## [SHORT TASK]
Every line that holds "scene" should be shown.

## [DATA PROVIDED]
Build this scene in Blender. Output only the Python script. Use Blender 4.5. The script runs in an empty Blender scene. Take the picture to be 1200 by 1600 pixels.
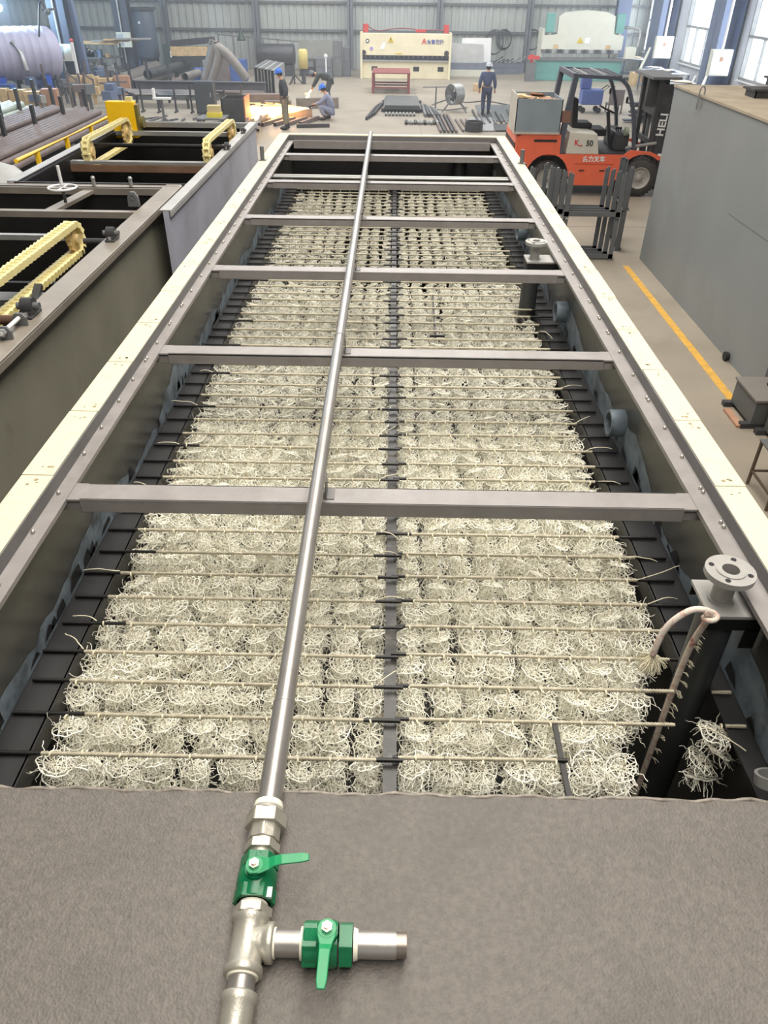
import bpy, math, random
from mathutils import Vector, Matrix, noise
PI = math.pi
random.seed(7)
S = bpy.context.scene
COL = S.collection

# ------------------------------------------------------------------ camera, world, light, exposure
CAM = Vector((0, 0, 4.14)); PITCH, YAW, ROLL, FPX = math.radians(35.829), math.radians(.348), math.radians(.743), 1155.1
_f = Vector((-math.sin(YAW)*math.cos(PITCH), math.cos(YAW)*math.cos(PITCH), -math.sin(PITCH)))
_r0 = Vector((math.cos(YAW), math.sin(YAW), 0)); _u0 = _r0.cross(_f)
_r = math.cos(ROLL)*_r0 + math.sin(ROLL)*_u0; _u = -math.sin(ROLL)*_r0 + math.cos(ROLL)*_u0
cd = bpy.data.cameras.new('camera'); cam = bpy.data.objects.new('camera', cd); COL.objects.link(cam)
cam.matrix_world = Matrix(((_r.x, _u.x, -_f.x, CAM.x), (_r.y, _u.y, -_f.y, CAM.y), (_r.z, _u.z, -_f.z, CAM.z), (0, 0, 0, 1)))
cd.sensor_fit = 'VERTICAL'; cd.sensor_height = 36; cd.lens = FPX*36/1600; cd.clip_end = 200; cd.clip_start = .05
S.camera = cam

def lin(c): return tuple(((x/255)/12.92 if x/255 <= .04045 else ((x/255+.055)/1.055)**2.4) for x in c)
W = bpy.data.worlds.new('overcast'); S.world = W; W.use_nodes = True
W.node_tree.nodes['Background'].inputs[0].default_value = (.80, .90, 1, 1)
W.node_tree.nodes['Background'].inputs[1].default_value = 4.5
def area(name, loc, sx, sy, power, color=(1, 1, 1), rot=(0, 0, 0)):
    l = bpy.data.lights.new(name, 'AREA'); l.shape = 'RECTANGLE'; l.size = sx; l.size_y = sy; l.energy = power; l.color = color
    o = bpy.data.objects.new(name, l); COL.objects.link(o); o.location = loc; o.rotation_euler = rot; return o
area('skylight_near', (.6, 4.5, 9.6), 5.0, 13, 1800, (1, .95, .87))
area('skylight_middle', (0, 21, 9.6), 9, 13, 2150, (1, .97, .93))
area('skylight_far', (0, 38, 9.6), 16, 12, 3300, (.96, .98, 1))
area('skylight_left', (-11, 28, 9.6), 5, 22, 1500, (.92, .96, 1))
area('window_daylight', (13.2, 40, 2.9), 3.4, 15, 900, (.85, .93, 1), (0, math.radians(90), 0))
S.view_settings.view_transform = 'Standard'; S.view_settings.look = 'None'; S.view_settings.gamma = 1
S.view_settings.use_curve_mapping = False; S.view_settings.exposure = -0.30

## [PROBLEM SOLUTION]
Build this scene in Blender. Output only the Python script. Use Blender 4.5. The script runs in an empty Blender scene. Take the picture to be 1200 by 1600 pixels.
S = bpy.context.scene